The Fresh Loaf

A Community of Amateur Bakers and Artisan Bread Enthusiasts.

Pan de Cristal - upping the ante

alfanso's picture
alfanso

Pan de Cristal - upping the ante

I felt that I could take the Pan de Cristal a further step if I kept at it.  And so I did.  Further micro improvements from last time.

The first that I went with but abandoned after two attempts was to combine a biga with a levain.  While the results were okay, they were not all that much better than with just a straight levain mix. The downside is that it has an additional few steps to accomplish without the payback.  So I abandoned that process and returned to a single preferment - the 100% hydration strong white flour levain.

Other breakthroughs, beyond those reported last time, included:

  • Discovering that I could indeed retard the dough overnight, rendering a bit more flavor but principally to get the 95% hydration goop to firm up a little more.  And this worked.
  • Changing out from a quite well-floured workbench for the dough to be dumped onto for dividing.  Instead saturate the workbench with water sufficiently.  The dough is easier to manipulate, and with a pair of wet hands was slightly malleable and easier to transfer to the oven peel with minimal deformation.
  • Learning that the shorter the time the dough rested on the peel before being loaded into the oven the less propensity it has for spreading out.

There’s no getting around that this dough is still a trick to wrangle with, but I think that I finally unlocked the door to producing a quality Pan de Cristal.

Here's a partial stack from previous runs these past few days.

When loaded into the oven, these plump up quite impressively, only to settle back down some after a while.

The finished product.  These cannot be scaled, so eyeing the size of each baton is necessary.

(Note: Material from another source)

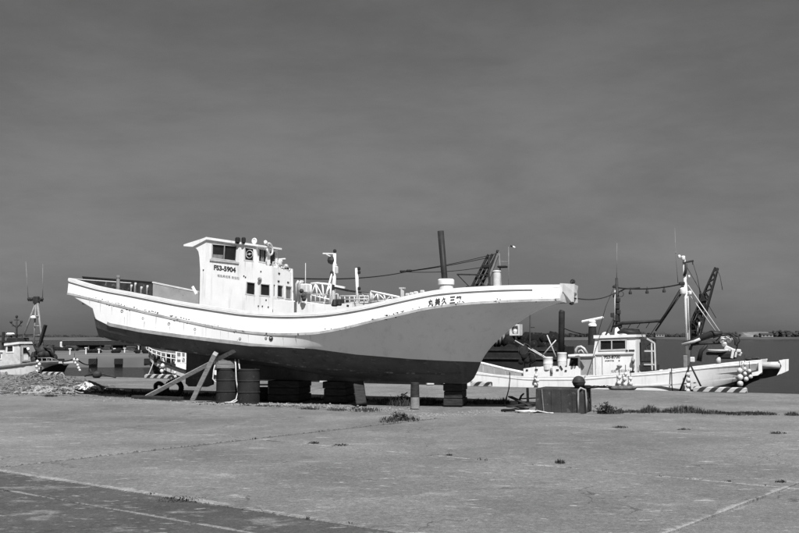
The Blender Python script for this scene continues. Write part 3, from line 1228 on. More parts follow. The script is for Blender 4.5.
for i, w in enumerate(w_sz):
    for d0 in (WS - .045, -WS + .03):
        mb = MB()
        mb.plate(w, [], fnS, d0, d0 + .015)
        mb.build('window_pane', MT['glass'], wh)
    mb = MB()
    mb.plate(inset(w, .02), [inset(w, -.006)], fnS, WS - .02, WS + .008)
    mb.build('window_frame', MT['lightgrey'] if i == 0 else frame_m, wh)
for s_f, ws_ in ((s_u, u_w), (s_l, l_w)):
    for i, w in enumerate(ws_):
        mb = MB()
        mb.plate(w, [], fnF, s_f - .045, s_f - .03)
        mb.build('window_pane', MT['greyglass'] if (s_f == s_l and i == 2) else MT['glass'], wh)
        if s_f == s_l and i == 0:
            continue
        mb = MB()
        mb.plate(inset(w, .02), [inset(w, -.006)], fnF, s_f - .02, s_f + .008)
        mb.build('window_frame', frame_m, wh)
mid = [((w_sz[0][0][k] + w_sz[0][1][k]) / 2, (w_sz[0][3][k] + w_sz[0][2][k]) / 2) for k in (0, 1)]
mb = MB()
mb.bar(F1.p(mid[0][0], WS - .015, mid[1][0]), F1.p(mid[0][1], WS - .015, mid[1][1]), .045, .03)
mb.build('window_mullion', MT['grey'], wh)
mb = MB()
q = [SZ1(212.6, 254.2), SZ1(222.5, 255.0), SZ1(222.2, 258.6), SZ1(212.4, 257.6)]
mb.plate(q, [], fnS, WS - .029, WS - .024)
mb.build('window_blind', MT['grey'], wh)
a, b = w_sz[0][3], w_sz[0][2]
mb = MB()
mb.bar(F1.p(a[0] - .05, WS + .015, a[1] - .05), F1.p(b[0] + .12, WS + .015, b[1] - .06), .03, .05)
mb.build('window_sill', MT['lightgrey'], wh)
mb = MB()
for k in (.42, .62):
    a = [u_w[0][0][j] * (1 - k) + u_w[0][1][j] * k for j in (0, 1)]
    b = [u_w[0][3][j] * (1 - k) + u_w[0][2][j] * k for j in (0, 1)]
    mb.bar(F1.p(s_u - .02, a[0], a[1]), F1.p(s_u - .02, b[0], b[1]), .04, .03)
mb.build('window_blind', MT['grey'], wh)
cs, cz = SZ1(249.2, 254.2)
mb = MB()
mb.torus(F1.p(cs, WS - .012, cz), .105, .010, (F1.h, Vector((0, 0, 1))), 26, 6)
mb.lathe(F1.p(cs, WS - .03, cz), [(.03, 0), (.03, .03), (.01, .035)], 10, ax=(F1.h, Vector((0, 0, 1)), F1.n))
mb.bar(F1.p(cs - .10, WS - .012, cz), F1.p(cs + .10, WS - .012, cz + .01), .015, .012)
mb.build('clear_view_screen', MT['lightgrey'], wh)


def px_text(body, bl, br, h, m, parent, fr=F1, w=WS + .004, name='registration_number', off=.02):
    s0_, z0_ = fr.sz(bl[0], bl[1], w)
    s1_, z1_ = fr.sz(br[0], br[1], w)
    _, zt_ = fr.sz(bl[0], bl[1] - h, w)
    H_ = zt_ - z0_
    return lettering(name, body, lambda x, y: fr.p(s0_ + (s1_ - s0_) * x, w, z0_ + (z1_ - z0_) * x + H_ * y), m, parent, off)


px_text('FS3-5904', (213.8, 270.1), (235.8, 272.9), 5.4, MT['print_black'], wh, off=.05)
px_text('福島県相馬 漁協船', (217.2, 276.9), (239.3, 279.9), 2.9, MT['print_grey'], wh, name='faded_lettering', off=.0)
st_r = random.Random(92)
mb = MB()
for px, py, L_ in ((213, 259.5, .30), (220, 260.5, .18), (228, 261.2, .36), (235.5, 262, .25), (245.2, 261.5, .3), (252.8, 262, .22), (246.5, 295.5, .2), (254.4, 296.5, .26), (260.6, 297.5, .22), (269, 298, .3), (203.6, 270.8, .35), (207, 241.5, .2), (240, 246, .25), (258.6, 306.8, .1), (262.6, 307, .12)):
    s, z = SZ1(px, py)
    w0 = st_r.uniform(.006, .016)
    pts = [F1.p(s + sg * w0 * (1 - k / 4.4), WS + .003, z - L_ * k / 4) for sg in (-1, 1) for k in range(5)]
    mb.add(pts, [(k, k + 1, 6 + k, 5 + k) for k in range(4)])
o = mb.build('rust_run', MT['stain'], wh)
o['kind'] = 'stuff'
# lamps and horns on the roof
for px, r in ((237.6, .068), (243.6, .056)):
    s, z = F1.sz(px, 242.6, .6)
    mb = MB()
    mb.lathe(F1.p(s, .6, z - .03), [(r * .5, 0), (r * .6, .03), (r, .04), (r * 1.05, .10), (r, .15), (r * .6, .175)], 12)
    mb.build('roof_lamp', MT['black'], boat)
s, z = F1.sz(254.3, 241, .5)
mb = MB()
mb.torus(F1.p(s, .5, z), .062, .022, (F1.h, Vector((0, 0, 1))), 18, 8)
mb.bar(F1.p(s, .5, z - .15), F1.p(s, .5, z - .05), .06)
mb.lathe(F1.p(s, .47, z), [(.05, 0), (.05, .04)], 12, ax=(F1.h, Vector((0, 0, 1)), F1.n))
mb.build('searchlight', MT['white'], boat)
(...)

A bird's eye view of the runt of the lot that was not up for giveaway.

And a snail's eye view.

Looking in from the outside.  You can see how open the crumb is, and how thin the crust is on these breads.  A structural marvel.  The crust just shatters as it is bitten into, while the crumb stays moist and delicate.

 

The formula for these is on the earlier entry.

4 x ~300g batons 

Comments

Isand66's picture
Isand66

Thanks for doing all the hard work ?.  I’ve been meaning to try this style for a while.  Will have to read through all your trials and give it a go.

Benito's picture
Benito

Wow I somehow missed this blog post while on vacation this past winter.  These are incredible, 95% hydration white flour.  Maybe I’ll try making them someday but I think I need to conquer the baguette first as these seem much much more challenging than the baguette even is.  Great work Alan.